Tuesday, August 4, 2015

Arizona Is Gonna Have to Pay the ACLU $202K in Legal Fees Over 'Revenge Porn' Law Suit

Posted By on Tue, Aug 4, 2015 at 12:00 PM

The state has agreed to pay $202,000 in attorneys' fees and other legal costs to the American Civil Liberties Union for a lawsuit that ended up blocking Arizona's so-called "revenge porn" law. 

Last month, a federal judge ordered the state to permanently block enforcement of the law, passed by the state Legislature last year. The statute made it a felony for a person to "maliciously" post a nude image or video of an ex-lover on the Internet or other mediums.

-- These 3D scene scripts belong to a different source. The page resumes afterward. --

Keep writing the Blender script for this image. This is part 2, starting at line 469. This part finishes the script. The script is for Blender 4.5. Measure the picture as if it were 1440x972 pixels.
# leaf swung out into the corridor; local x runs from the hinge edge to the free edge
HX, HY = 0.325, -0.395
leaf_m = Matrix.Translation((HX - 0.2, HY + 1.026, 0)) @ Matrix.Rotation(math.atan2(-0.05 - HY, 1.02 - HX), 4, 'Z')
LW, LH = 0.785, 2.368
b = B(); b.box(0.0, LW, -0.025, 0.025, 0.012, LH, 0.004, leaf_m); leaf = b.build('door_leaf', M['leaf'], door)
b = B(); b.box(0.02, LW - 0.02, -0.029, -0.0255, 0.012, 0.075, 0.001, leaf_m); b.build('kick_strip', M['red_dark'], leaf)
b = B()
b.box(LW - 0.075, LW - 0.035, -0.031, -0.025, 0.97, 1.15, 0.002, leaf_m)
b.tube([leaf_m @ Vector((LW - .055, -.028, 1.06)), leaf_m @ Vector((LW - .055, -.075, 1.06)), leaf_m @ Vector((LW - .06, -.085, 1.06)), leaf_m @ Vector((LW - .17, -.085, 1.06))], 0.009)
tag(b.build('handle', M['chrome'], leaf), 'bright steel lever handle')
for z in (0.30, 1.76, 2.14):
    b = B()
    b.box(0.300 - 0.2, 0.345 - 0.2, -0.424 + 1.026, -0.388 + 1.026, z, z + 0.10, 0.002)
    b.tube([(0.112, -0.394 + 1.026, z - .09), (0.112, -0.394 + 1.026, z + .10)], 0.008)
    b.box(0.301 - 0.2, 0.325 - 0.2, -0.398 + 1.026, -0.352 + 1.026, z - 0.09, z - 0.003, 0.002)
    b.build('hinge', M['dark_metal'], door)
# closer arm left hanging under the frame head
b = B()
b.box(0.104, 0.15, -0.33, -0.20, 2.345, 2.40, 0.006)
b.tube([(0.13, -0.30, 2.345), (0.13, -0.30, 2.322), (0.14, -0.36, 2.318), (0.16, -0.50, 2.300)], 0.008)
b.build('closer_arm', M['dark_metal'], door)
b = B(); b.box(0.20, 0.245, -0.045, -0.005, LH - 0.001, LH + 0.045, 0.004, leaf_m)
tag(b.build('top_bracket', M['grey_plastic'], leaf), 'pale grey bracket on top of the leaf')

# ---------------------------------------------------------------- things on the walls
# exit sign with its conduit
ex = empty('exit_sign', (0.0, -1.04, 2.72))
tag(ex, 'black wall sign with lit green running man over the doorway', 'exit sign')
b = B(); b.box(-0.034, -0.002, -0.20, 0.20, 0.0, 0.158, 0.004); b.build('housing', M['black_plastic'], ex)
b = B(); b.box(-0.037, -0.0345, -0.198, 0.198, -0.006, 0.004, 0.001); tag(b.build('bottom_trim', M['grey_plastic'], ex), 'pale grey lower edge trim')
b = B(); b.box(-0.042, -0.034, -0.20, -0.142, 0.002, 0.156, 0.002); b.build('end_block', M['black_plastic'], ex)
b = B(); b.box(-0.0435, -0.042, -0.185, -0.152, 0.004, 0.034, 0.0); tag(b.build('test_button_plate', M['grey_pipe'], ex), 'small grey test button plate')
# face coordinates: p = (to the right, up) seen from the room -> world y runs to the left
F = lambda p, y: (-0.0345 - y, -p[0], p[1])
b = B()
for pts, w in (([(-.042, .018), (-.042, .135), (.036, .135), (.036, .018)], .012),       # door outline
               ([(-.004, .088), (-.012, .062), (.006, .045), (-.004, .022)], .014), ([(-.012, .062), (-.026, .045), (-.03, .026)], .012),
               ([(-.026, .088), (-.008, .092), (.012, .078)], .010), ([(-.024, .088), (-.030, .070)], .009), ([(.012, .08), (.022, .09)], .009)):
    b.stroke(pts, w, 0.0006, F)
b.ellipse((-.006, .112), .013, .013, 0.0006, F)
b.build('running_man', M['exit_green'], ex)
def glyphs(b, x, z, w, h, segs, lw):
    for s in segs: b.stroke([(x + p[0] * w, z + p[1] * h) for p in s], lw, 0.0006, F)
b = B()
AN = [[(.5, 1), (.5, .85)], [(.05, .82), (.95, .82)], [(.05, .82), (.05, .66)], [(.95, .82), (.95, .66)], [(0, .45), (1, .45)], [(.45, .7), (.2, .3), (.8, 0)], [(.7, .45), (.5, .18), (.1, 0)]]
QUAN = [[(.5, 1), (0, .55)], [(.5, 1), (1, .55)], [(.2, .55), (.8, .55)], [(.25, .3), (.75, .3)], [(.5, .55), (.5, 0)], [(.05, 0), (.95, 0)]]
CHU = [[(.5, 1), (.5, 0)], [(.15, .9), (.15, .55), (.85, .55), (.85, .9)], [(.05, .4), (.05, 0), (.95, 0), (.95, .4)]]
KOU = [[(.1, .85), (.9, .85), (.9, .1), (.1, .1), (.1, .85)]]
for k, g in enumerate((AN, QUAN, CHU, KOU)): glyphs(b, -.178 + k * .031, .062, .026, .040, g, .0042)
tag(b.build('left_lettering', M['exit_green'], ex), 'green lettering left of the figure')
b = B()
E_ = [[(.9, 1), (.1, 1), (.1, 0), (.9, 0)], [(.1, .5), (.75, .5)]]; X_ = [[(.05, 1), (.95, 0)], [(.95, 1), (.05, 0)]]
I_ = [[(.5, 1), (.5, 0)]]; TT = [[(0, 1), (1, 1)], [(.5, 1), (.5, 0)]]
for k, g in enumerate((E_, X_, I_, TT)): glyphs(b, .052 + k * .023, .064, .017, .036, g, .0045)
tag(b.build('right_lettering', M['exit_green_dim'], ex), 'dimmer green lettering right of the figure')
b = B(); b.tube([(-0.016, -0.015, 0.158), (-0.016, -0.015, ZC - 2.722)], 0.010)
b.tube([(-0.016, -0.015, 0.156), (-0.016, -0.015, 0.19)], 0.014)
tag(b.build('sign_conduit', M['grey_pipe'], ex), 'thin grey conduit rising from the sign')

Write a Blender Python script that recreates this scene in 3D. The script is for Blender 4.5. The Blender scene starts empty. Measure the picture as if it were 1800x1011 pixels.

Plaintiffs in the lawsuit, which included Tucson's Antigone Books and Bookmans Entertainment Exchange, argued the law wasn't limited to revenge porn, and targeted all type of nude images, which violated the First Amendment.

"The law ended up being more about nudity than any kind of revenge porn, and the nudity issue basically put us at...any book that had a nude photo, we would need to know if that person had given consent to that nude photo," Trudy Mills, co-owner of Antigone, told the Tucson Weekly. "When you are selling art books or history books, we as book sellers can't know one way or the other whether that person gave permission. The law was simply too broad."

The judge's order in July approved a final settlement between Attorney General Mark Brnovich, Antigone, Bookmans, several photographers and other book and newspaper publishers.

The suit was filed in federal court back in September.